Saturday, March 19, 2016

AA

I am writing this since I have gone on and on about things with my former sponsor in previous posts. I went to my usual women's meeting today. She was also there. She came in and hugged me and talked to me about some things with her kids. She showed me a photo relating to what she talked about. After the meeting I kinda bolted because I didn't want to talk to people. She said goodbye and it was good seeing me.

So she at least isn't avoiding me or wanting to have nothing to do with me. It was all casual and normal. I didn't behave so normally today. I didn't share in the meeting. The topic was mainly very happy and about how AA works and does great things in people's lives. If I shared, it would either be a lie about the program working or it would be depressing and the opposite of that topic. So I didn't share. Every time people asked how I was doing, I said I was OK. I don't know if everyone believed me.. my former sponsor's sponsor (or ex sponsor.. don't know) gave me an especially long hug after I said I was OK. That makes me think it's obvious I am not ok.

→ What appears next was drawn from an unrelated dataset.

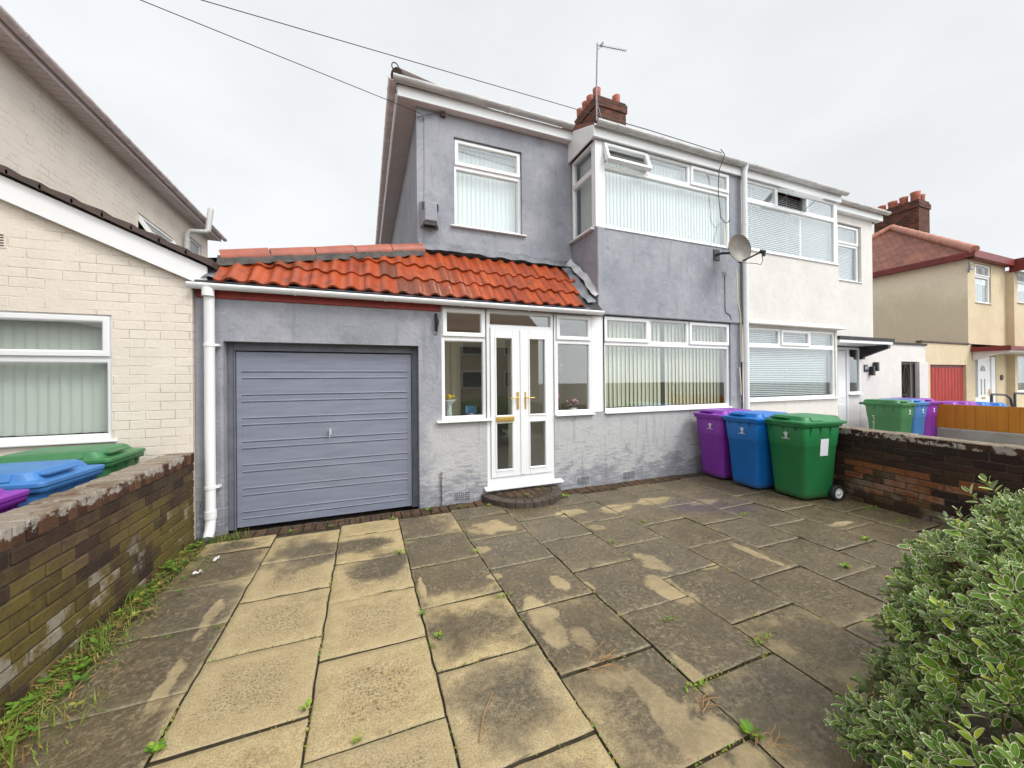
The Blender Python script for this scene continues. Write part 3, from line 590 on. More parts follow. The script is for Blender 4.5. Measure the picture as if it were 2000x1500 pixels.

I left without asking about the meds my former sponsor has. I have decided that I won't bug her now because she hasn't returned them. I don't need them. I don't want her worrying that I will overdose if I have them. I will probably bring it up eventually, but for now I am not. I didn't tell her or anyone about relapsing or any of my current problems. I don't want her to feel responsible (and maybe she wouldn't) or worry. I also didn't want to stop today. I see no point in involving others in my pain if I am not going to do anything about it. I considered asking a woman about sponsoring me, but I decided to wait until I have stopped drinking. It would be awful to ask and then say my plan for the day was to drink.

I think my plan is that when I run out of vodka, I will not buy more. Today I was not ready to stop because I am afraid of what will happen. I am afraid of withdrawal. I am afraid to ask for help. I still know that I must stop. I still intend to. I also still worry about losing people and hurting people. Seeing my ex sponsor and seeing other people who I know care about me hurts. It hurts to see people who are sober and happy because I am neither. I do feel better after seeing my former sponsor and knowing a lot of my fears clearly aren't true. Even a short conversation and her encouraging me (through facial expressions) to share means she does still care some. I am the one distancing myself from everyone. I honestly was a bit suicidal today. I wanted to cut. I don't really know why. Instead, I am drinking.

I feel very worthless today. I feel more alone knowing people care.. I am not sure that makes any sense. I will try to make a meeting tomorrow. I will eventually talk to people about what is happening. Today I will drink.